## What the exercise asks
Carry none of the pictures over; set down the material below exactly.

* BEGIN *

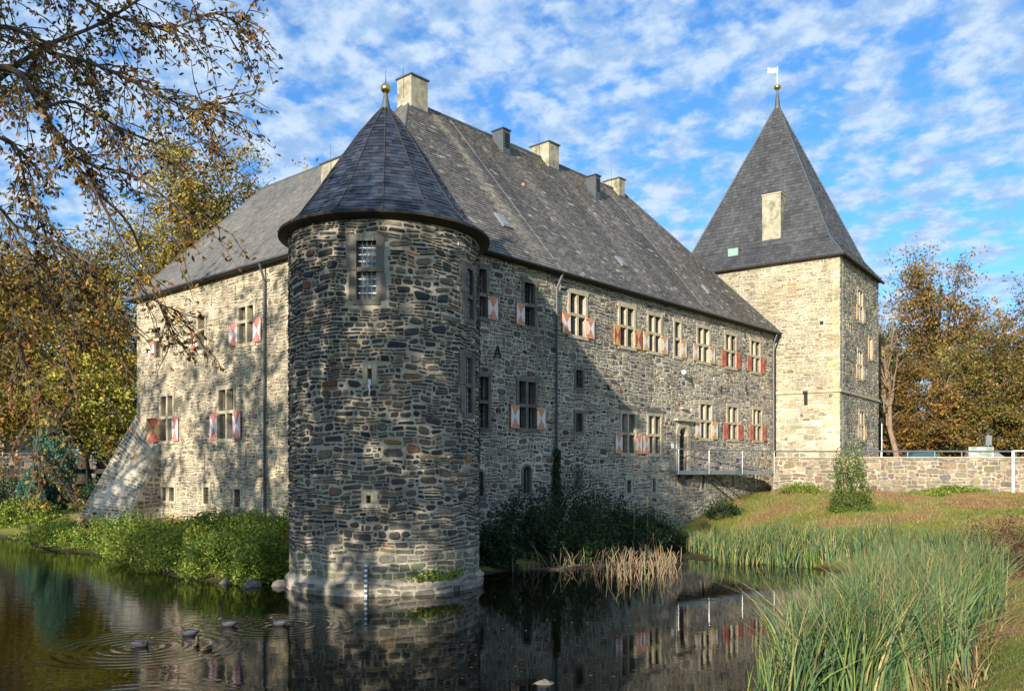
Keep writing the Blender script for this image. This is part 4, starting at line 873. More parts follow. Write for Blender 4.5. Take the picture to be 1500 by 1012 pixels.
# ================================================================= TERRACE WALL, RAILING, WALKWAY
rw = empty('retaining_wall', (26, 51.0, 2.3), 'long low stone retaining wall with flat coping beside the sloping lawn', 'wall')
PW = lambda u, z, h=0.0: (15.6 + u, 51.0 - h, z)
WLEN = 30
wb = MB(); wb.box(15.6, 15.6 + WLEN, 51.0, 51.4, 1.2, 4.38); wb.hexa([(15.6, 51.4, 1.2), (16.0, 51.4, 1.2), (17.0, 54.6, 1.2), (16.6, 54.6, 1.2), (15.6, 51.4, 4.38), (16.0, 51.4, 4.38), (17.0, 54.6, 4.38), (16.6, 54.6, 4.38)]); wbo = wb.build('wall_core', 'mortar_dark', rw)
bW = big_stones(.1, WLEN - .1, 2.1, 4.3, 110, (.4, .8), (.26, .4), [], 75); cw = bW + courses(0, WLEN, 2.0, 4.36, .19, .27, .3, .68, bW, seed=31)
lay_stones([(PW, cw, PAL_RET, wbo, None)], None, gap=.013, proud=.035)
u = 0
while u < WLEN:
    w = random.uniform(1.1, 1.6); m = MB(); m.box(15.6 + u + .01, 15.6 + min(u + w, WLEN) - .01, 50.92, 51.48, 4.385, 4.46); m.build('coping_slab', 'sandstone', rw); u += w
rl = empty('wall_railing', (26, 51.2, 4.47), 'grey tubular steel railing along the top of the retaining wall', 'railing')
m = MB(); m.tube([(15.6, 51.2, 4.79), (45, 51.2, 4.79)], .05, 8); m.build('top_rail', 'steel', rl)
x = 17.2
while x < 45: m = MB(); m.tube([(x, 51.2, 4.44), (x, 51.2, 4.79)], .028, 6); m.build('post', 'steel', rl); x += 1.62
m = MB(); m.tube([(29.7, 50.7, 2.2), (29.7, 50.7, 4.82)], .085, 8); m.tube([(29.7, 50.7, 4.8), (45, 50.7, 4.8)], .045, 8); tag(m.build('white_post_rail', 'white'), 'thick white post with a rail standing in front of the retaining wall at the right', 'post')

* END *

## Completed exercise
Keep writing the Blender script for this image. This is part 4, starting at line 873. More parts follow. Write for Blender 4.5. Take the picture to be 1500 by 1012 pixels.
# ================================================================= TERRACE WALL, RAILING, WALKWAY
rw = empty('retaining_wall', (26, 51.0, 2.3), 'long low stone retaining wall with flat coping beside the sloping lawn', 'wall')
PW = lambda u, z, h=0.0: (15.6 + u, 51.0 - h, z)
WLEN = 30
wb = MB(); wb.box(15.6, 15.6 + WLEN, 51.0, 51.4, 1.2, 4.38); wb.hexa([(15.6, 51.4, 1.2), (16.0, 51.4, 1.2), (17.0, 54.6, 1.2), (16.6, 54.6, 1.2), (15.6, 51.4, 4.38), (16.0, 51.4, 4.38), (17.0, 54.6, 4.38), (16.6, 54.6, 4.38)]); wbo = wb.build('wall_core', 'mortar_dark', rw)
bW = big_stones(.1, WLEN - .1, 2.1, 4.3, 110, (.4, .8), (.26, .4), [], 75); cw = bW + courses(0, WLEN, 2.0, 4.36, .19, .27, .3, .68, bW, seed=31)
lay_stones([(PW, cw, PAL_RET, wbo, None)], None, gap=.013, proud=.035)
u = 0
while u < WLEN:
    w = random.uniform(1.1, 1.6); m = MB(); m.box(15.6 + u + .01, 15.6 + min(u + w, WLEN) - .01, 50.92, 51.48, 4.385, 4.46); m.build('coping_slab', 'sandstone', rw); u += w
rl = empty('wall_railing', (26, 51.2, 4.47), 'grey tubular steel railing along the top of the retaining wall', 'railing')
m = MB(); m.tube([(15.6, 51.2, 4.79), (45, 51.2, 4.79)], .05, 8); m.build('top_rail', 'steel', rl)
x = 17.2
while x < 45: m = MB(); m.tube([(x, 51.2, 4.44), (x, 51.2, 4.79)], .028, 6); m.build('post', 'steel', rl); x += 1.62
m = MB(); m.tube([(29.7, 50.7, 2.2), (29.7, 50.7, 4.82)], .085, 8); m.tube([(29.7, 50.7, 4.8), (45, 50.7, 4.8)], .045, 8); tag(m.build('white_post_rail', 'white'), 'thick white post with a rail standing in front of the retaining wall at the right', 'post')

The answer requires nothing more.